» **Supplied data**:
"""

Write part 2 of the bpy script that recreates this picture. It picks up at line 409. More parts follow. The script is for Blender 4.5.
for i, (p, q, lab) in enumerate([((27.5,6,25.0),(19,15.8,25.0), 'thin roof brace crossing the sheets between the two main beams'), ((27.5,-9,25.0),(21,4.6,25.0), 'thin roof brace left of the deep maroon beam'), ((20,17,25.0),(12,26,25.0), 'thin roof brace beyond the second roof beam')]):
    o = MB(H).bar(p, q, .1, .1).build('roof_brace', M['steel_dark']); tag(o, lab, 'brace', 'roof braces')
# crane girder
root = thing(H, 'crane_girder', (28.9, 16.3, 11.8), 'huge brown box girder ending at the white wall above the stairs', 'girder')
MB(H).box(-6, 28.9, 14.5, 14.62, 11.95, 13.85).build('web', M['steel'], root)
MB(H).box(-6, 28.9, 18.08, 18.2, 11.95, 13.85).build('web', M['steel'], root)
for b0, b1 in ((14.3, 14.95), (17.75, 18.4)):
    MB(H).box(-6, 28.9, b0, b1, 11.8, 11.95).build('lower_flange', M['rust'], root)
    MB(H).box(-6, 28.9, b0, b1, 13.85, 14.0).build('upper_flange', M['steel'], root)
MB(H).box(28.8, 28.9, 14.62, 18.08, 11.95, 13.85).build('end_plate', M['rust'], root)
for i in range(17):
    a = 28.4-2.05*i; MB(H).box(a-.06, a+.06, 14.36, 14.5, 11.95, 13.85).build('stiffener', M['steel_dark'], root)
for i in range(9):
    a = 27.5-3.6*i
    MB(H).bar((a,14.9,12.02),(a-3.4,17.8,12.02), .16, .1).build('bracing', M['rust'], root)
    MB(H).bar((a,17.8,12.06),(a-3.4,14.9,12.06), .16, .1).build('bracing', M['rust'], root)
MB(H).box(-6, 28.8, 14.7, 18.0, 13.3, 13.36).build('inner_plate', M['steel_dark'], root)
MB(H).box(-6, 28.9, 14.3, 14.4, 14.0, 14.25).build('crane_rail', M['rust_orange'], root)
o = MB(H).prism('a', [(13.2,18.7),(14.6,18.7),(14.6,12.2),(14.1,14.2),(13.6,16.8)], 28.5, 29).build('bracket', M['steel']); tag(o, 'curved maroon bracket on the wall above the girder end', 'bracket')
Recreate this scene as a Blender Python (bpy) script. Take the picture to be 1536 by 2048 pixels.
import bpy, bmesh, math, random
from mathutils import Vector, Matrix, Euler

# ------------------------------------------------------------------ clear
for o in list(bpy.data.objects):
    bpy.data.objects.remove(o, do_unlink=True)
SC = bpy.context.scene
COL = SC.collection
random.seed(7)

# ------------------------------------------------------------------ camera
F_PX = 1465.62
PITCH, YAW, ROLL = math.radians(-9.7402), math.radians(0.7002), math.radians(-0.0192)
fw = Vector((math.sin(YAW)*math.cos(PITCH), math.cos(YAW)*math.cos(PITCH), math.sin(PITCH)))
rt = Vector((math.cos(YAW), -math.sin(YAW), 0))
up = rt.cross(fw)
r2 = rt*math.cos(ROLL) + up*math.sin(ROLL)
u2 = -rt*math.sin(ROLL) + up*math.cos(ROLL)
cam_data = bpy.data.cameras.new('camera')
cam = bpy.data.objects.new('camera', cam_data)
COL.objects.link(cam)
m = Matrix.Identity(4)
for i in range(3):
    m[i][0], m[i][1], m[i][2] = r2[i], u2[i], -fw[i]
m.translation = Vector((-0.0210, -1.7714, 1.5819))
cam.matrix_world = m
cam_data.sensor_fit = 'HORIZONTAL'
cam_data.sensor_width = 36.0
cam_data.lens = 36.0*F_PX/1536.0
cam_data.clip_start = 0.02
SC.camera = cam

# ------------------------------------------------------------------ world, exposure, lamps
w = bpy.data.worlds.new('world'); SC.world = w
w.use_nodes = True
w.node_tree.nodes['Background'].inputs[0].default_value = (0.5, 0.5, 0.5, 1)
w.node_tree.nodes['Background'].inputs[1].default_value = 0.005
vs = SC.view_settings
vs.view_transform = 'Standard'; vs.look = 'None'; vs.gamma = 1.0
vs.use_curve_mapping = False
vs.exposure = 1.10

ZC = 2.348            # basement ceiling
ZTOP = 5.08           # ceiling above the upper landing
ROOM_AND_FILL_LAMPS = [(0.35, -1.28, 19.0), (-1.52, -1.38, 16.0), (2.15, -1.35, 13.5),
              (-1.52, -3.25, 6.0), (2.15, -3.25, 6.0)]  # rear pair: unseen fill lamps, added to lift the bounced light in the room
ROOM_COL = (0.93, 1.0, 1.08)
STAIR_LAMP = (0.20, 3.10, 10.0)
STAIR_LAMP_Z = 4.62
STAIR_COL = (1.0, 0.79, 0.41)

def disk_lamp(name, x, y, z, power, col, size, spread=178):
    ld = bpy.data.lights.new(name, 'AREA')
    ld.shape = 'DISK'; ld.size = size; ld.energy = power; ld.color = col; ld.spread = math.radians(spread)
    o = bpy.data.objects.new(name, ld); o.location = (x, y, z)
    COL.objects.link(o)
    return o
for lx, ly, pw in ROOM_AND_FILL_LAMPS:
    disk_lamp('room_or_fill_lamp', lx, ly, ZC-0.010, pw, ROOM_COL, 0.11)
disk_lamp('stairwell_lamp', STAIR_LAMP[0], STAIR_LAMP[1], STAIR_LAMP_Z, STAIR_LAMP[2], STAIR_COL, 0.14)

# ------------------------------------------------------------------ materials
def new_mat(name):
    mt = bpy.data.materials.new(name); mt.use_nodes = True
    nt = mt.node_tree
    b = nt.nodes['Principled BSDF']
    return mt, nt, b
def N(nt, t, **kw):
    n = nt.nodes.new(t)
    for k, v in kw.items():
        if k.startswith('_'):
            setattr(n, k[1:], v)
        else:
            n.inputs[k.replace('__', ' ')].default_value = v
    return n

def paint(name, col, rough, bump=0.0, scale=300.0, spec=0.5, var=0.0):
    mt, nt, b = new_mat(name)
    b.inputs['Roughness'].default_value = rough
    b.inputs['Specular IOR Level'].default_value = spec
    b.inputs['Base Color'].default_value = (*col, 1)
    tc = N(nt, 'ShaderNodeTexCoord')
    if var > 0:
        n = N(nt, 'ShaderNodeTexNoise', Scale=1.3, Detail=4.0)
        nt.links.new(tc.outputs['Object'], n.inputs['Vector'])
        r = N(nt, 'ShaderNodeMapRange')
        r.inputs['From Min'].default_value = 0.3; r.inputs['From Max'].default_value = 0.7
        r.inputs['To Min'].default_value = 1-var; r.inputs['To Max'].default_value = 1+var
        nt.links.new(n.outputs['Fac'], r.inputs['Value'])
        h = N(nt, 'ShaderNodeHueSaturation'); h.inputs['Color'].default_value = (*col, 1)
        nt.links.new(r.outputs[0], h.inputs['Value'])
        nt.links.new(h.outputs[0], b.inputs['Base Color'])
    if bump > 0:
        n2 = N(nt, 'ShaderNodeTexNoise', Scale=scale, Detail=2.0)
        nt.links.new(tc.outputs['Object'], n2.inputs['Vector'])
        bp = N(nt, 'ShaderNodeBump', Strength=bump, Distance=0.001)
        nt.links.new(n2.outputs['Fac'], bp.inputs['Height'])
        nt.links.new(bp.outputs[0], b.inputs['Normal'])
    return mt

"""

» **Request**: Copy every line of the listing that contains the word "scene".

» **Exercise result**:
Recreate this scene as a Blender Python (bpy) script. Take the picture to be 1536 by 2048 pixels.
SC = bpy.context.scene